Il contagio. Walter Siti e il racconto del mondo diventato borgata
Recensione di Martino Ciano. In copertina: “Il contagio” di Walter Siti, Bur Rizzoli, edizione del 2017. Questo contributo è già stato pubblicato su Zona di Disagio
C’è un elemento importante che Walter Siti mette in evidenza; lo fa nelle ultime pagine del romanzo, suggerendoci il senso dell’intero libro: Pasolini si preoccupava del fatto che le borgate romane potessero diventare “borghesi”, invece oggi si può dire che ogni luogo si è trasformato in “una borgata”.
“Il contagio” infatti non è altro che questo: uno studio sul campo, diventato romanzo, che racconta come si è compiuta questa metamorfosi. Il narratore è un professore che si lascia contaminare dal “nichilismo”, dalle fisime della “società dello spettacolo”, dalla “politica del corpo e della felicità mordi e fuggi”.
La borgata non è più un luogo di resistenza o il terreno fertile da cui far partire una vera emancipazione; Siti spazza via con i fatti ciò che Pasolini aveva cercato di salvare, stendendo su quella precarietà persino un velo romantico. Ormai, nel XXI secolo, i coatti hanno imparato e applicano le leggi del soldo facile, dello sballo, del sogno di entrare a fare parte del mondo dello spettacolo. Non sono più soggetti, ma oggetti di scambio; non sono più “classe”, ma ognuno aspira a essere “unico e speciale “; logicamente, l’obiettivo è salvarsi e vivere quanto più possibile come un pascià.
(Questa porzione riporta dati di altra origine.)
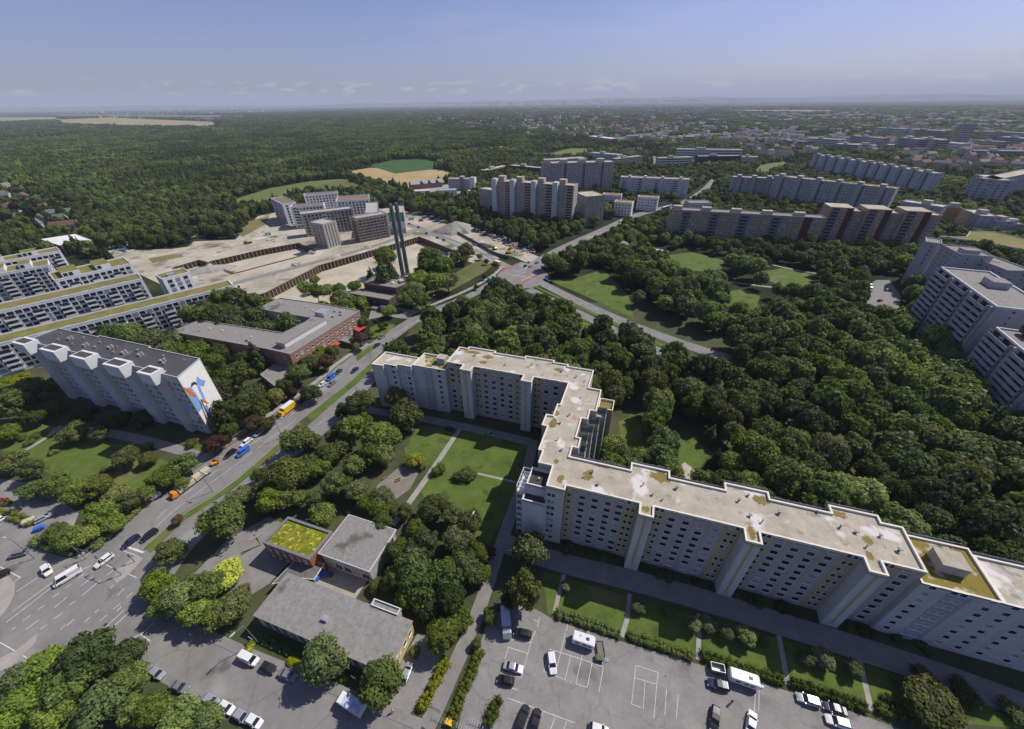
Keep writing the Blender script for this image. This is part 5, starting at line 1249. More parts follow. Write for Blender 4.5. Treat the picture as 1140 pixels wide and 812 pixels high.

Alla gente di borgata è rimasta la consapevolezza di non avere nulla da perdere. La vita non ha valore, ma è una guerra che ha come unico scopo il raggiungimento di una vetta effimera. Ecco spiegato un tipo come Marcello, ragazzo di vita e spacciatore, mosso da sporadici sentimenti di compassione e di amore. Eppure, quel che c’è ancora di umano in lui è troppo poco, o meglio, è così sepolto che non riesce a contrastare l’onda d’urto che giunge dall’esterno.
Siti, prima che romanziere, si fa etnografo e sociologo. Va e perlustra, inventa una storia, cioè l’intreccio, ma poi tutto è realtà. Una realtà raccontata con volgarità, con violenza, con assenza di giudizio, con lucidità. Il testimone oculare è però consapevole di fare parte del gioco, proprio perché le borgate hanno prima assorbito il peggio della società dei consumi e poi lo hanno rigettato fuori, contaminando l’ambiente circostante.
Che sia questa una vendetta?
È così vasta l’opera del professore Siti che riassumerla è impossibile. Ma c’è pure un altro aspetto, siamo in grado di capire quanto anche noi facciamo parte del sistema? Quanto siamo contaminati e quanto contagiamo il prossimo? L’autore non ce lo dice, ma ce lo fa comprendere. D’altronde, un malato che non sa riconoscere i sintomi della patologia da cui è affetto, che crede di essere sano perché pensa di avere dalla sua dei robusti anticorpi, non è forse il peggiore degli untori?
Come Sciascia fece nel suo libro sul tragico rapimento di Moro, anche Siti si concentra sul linguaggio e su come esso cambi nel tempo. I politici hanno sostituito la parola “borgata” con il termine “periferia”, rendendo queste aree dei “non luoghi” da “riqualificare”; tant’è che come tutti i “non luoghi” hanno confini mobili. E anche i borgatari non vogliono più essere definiti tali. I veri emarginati sono ormai zingari, vagabondi ed extracomunitari.
Siti scrisse questo romanzo nel 2008, poi nell’edizione del 2017 è stato aggiunto un altro capitolo nel quale si racconta una storia “a lieto fine”, ma ciò non è un “contentino”, bensì l’eccezione che conferma la regola.
Certo, a chi leggerà, le borgate non appariranno solo come zone “degradate”, ma anche come quel mondo in cui qualsiasi teoria di genere, di libertà, di lotta, di crescita economica sembrano realizzabili. Ma è proprio questo che non deve ingannare. Infatti, tutto è possibile perché in nulla si crede per davvero. Senza nessun ideale o freno inibitore, nel mezzo di un’etica liquida, ogni modello che viene sperimentato diventa l’ultima chance.
Ed è sempre il professore-narratore, colui che ama Marcello e di cui sfrutta il suo giovane corpo per sbrigliare le proprie fantasie erotiche, che è ben felice di vedere come quel ragazzo di borgata si massacra in palestra e fa uso di sostanze per mantenere il suo fisico statuario, che rappresenta la parte più “malata” del sistema. Anzi, è da quella classe, un tempo borghese, che è partito il contagio.
Ma per spiegare tale fenomeno dovremmo tornare a Pasolini, che già aveva anticipato tutte queste degenerazioni.